Since 1940, the United States had been working on developing an atomic weapon, after having been warned by Albert Einstein that Nazi Germany was already conducting research into nuclear weapons. By the time the United States conducted the first successful test (an atomic bomb was exploded in the desert in New Mexico in July 1945), Germany had already been defeated. The war against Japan in the Pacific, however, continued to rage. President Harry S. Truman, warned by some of his advisers that any attempt to invade Japan would result in horrific American casualties, ordered that the new weapon be used to bring the war to a speedy end. On August 6, 1945, the American bomber Enola Gay dropped a five-ton bomb over the Japanese city of Hiroshima. A blast equivalent to the power of 15,000 tons of TNT reduced four square miles of the city to ruins and immediately killed 80,000 people. Tens of thousands more died in the following weeks from wounds and radiation poisoning. Three days later, another bomb was dropped on the city of Nagasaki, killing nearly 40,000 more people. A few days later, Japan announced its surrender.
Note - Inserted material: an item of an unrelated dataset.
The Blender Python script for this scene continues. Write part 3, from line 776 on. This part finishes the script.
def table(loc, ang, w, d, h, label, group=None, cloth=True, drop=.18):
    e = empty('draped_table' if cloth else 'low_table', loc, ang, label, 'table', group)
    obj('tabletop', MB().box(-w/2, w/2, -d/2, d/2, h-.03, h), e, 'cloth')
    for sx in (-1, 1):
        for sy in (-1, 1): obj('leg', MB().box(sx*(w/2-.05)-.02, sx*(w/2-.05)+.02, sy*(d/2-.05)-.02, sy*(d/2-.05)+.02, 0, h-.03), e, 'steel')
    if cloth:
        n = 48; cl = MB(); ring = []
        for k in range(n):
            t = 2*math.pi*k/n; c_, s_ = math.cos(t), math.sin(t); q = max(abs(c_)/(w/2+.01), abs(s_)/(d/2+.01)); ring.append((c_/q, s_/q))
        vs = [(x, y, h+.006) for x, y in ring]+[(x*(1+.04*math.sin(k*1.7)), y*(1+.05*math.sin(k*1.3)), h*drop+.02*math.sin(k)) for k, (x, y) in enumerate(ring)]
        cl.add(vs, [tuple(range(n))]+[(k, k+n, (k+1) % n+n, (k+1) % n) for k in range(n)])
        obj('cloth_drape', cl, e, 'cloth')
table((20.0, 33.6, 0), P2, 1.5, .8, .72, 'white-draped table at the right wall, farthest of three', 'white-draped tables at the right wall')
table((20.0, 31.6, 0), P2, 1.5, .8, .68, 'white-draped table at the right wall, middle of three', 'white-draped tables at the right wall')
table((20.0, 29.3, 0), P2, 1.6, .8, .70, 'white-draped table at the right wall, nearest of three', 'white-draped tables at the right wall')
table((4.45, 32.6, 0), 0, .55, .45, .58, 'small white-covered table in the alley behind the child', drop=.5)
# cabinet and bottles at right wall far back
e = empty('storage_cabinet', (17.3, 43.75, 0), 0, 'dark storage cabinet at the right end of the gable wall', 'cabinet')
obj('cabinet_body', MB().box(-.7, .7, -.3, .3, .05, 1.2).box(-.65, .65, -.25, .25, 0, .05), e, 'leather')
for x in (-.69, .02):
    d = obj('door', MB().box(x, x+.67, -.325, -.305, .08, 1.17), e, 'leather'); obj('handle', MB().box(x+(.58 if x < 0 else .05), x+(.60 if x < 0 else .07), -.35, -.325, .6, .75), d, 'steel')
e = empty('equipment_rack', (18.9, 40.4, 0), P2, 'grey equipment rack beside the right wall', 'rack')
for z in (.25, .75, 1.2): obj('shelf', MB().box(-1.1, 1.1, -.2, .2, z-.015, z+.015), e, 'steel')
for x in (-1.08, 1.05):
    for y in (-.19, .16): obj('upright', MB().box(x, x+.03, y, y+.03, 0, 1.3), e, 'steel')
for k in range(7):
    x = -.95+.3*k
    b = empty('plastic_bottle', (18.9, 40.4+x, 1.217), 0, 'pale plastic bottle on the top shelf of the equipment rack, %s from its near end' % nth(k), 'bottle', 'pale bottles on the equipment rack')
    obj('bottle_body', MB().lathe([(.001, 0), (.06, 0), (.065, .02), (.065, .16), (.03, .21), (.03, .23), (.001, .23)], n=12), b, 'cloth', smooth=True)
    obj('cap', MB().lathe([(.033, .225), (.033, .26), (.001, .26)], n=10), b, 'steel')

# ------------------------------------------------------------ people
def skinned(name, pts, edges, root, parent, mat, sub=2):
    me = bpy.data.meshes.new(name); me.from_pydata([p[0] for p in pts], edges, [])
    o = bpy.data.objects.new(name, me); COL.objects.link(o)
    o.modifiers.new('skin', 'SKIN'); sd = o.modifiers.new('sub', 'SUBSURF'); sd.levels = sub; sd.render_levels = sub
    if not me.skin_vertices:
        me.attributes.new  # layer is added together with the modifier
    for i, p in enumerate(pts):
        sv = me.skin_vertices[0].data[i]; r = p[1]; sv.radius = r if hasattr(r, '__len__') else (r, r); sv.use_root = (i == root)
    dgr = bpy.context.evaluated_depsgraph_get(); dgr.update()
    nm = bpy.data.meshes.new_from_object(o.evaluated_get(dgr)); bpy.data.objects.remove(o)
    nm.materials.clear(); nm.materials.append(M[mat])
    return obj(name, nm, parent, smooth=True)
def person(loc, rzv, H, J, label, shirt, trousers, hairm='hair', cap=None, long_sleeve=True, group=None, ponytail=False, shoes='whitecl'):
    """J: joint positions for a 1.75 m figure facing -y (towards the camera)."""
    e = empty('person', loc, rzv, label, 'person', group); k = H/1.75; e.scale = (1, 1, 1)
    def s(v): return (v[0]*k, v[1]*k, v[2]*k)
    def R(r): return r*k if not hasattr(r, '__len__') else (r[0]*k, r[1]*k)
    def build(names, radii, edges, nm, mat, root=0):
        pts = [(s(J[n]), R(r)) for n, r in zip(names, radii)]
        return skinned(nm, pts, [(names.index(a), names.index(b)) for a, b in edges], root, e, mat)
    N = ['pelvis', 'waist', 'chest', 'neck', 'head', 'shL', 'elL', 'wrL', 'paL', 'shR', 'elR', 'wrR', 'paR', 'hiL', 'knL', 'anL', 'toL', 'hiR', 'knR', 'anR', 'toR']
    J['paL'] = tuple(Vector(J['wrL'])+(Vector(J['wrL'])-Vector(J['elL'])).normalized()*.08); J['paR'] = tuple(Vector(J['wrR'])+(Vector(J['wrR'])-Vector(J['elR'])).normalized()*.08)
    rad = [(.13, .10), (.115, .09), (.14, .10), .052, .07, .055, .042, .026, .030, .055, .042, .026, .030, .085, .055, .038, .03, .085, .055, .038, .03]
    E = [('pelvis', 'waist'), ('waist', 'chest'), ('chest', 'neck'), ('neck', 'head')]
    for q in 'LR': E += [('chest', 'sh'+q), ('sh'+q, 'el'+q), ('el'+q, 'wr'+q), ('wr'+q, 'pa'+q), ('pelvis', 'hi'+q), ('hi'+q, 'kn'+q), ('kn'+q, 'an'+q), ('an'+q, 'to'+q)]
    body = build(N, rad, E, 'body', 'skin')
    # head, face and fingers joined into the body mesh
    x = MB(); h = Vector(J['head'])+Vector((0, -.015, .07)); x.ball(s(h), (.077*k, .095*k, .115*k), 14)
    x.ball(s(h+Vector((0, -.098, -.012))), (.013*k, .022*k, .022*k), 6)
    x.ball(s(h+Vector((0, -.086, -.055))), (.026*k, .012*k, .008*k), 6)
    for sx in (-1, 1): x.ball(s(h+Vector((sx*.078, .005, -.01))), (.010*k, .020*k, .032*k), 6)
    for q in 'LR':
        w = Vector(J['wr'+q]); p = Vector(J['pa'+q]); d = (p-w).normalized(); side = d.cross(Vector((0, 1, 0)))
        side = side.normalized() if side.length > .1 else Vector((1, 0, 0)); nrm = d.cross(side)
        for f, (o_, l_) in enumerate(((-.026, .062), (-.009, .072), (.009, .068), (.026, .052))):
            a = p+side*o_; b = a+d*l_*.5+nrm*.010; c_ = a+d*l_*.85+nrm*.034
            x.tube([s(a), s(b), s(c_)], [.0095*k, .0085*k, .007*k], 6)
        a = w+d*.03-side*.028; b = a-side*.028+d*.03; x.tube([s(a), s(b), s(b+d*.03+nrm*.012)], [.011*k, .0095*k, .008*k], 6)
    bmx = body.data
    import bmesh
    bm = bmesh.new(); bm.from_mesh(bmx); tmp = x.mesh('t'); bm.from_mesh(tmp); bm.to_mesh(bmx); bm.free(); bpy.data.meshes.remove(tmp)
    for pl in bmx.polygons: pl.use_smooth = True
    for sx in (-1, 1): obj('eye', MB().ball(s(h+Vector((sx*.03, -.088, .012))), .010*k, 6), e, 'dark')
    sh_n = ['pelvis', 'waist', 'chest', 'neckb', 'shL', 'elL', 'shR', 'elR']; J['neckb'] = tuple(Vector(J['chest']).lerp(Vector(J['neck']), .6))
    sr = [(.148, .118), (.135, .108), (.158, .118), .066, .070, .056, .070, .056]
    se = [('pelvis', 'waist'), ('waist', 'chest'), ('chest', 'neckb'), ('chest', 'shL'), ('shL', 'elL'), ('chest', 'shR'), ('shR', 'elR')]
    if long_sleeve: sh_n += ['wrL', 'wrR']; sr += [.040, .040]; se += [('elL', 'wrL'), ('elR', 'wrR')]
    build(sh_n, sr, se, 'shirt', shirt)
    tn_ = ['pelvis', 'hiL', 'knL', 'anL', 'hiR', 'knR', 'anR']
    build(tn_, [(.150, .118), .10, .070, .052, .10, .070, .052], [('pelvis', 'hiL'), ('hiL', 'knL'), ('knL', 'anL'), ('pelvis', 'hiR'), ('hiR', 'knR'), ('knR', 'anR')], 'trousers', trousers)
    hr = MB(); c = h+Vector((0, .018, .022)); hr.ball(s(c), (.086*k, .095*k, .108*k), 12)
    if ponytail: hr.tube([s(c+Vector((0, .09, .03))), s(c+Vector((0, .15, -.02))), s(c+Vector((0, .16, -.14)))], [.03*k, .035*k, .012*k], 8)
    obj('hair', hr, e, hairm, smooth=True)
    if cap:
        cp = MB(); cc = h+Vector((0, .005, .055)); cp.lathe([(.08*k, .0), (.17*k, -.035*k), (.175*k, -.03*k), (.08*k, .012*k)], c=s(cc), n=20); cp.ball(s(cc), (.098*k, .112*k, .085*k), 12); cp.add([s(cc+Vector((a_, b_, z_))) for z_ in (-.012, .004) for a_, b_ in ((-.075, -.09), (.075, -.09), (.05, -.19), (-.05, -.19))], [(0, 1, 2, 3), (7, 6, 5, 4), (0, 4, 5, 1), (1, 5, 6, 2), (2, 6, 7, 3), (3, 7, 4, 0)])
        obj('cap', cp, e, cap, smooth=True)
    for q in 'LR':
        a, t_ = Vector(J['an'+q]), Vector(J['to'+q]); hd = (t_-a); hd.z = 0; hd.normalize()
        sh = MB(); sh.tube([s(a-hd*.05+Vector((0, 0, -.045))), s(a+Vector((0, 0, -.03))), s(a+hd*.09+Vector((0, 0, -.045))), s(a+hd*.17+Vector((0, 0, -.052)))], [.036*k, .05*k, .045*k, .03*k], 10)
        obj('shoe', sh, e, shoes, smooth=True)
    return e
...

In the years since the two atomic bombs were dropped on Japan, a number of historians have suggested that the weapons had a two-pronged objective. First, of course, was to bring the war with Japan to a speedy end and spare American lives. It has been suggested that the second objective was to demonstrate the new weapon of mass destruction to the Soviet Union. By August 1945, relations between the Soviet Union and the United States had deteriorated badly. The Potsdam Conference between U.S. President Harry S. Truman, Russian leader Joseph Stalin, and Winston Churchill (before being replaced by Clement Attlee) ended just four days before the bombing of Hiroshima. The meeting was marked by recriminations and suspicion between the Americans and Soviets. Russian armies were occupying most of Eastern Europe. Truman and many of his advisers hoped that the U.S. atomic monopoly might offer diplomatic leverage with the Soviets. In this fashion, the dropping of the atomic bomb on Japan can be seen as the first shot of the Cold War. If U.S. officials truly believed that they could use their atomic monopoly for diplomatic advantage, they had little time to put their plan into action. By 1949, the Soviets had developed their own atomic bomb and the nuclear arms race began.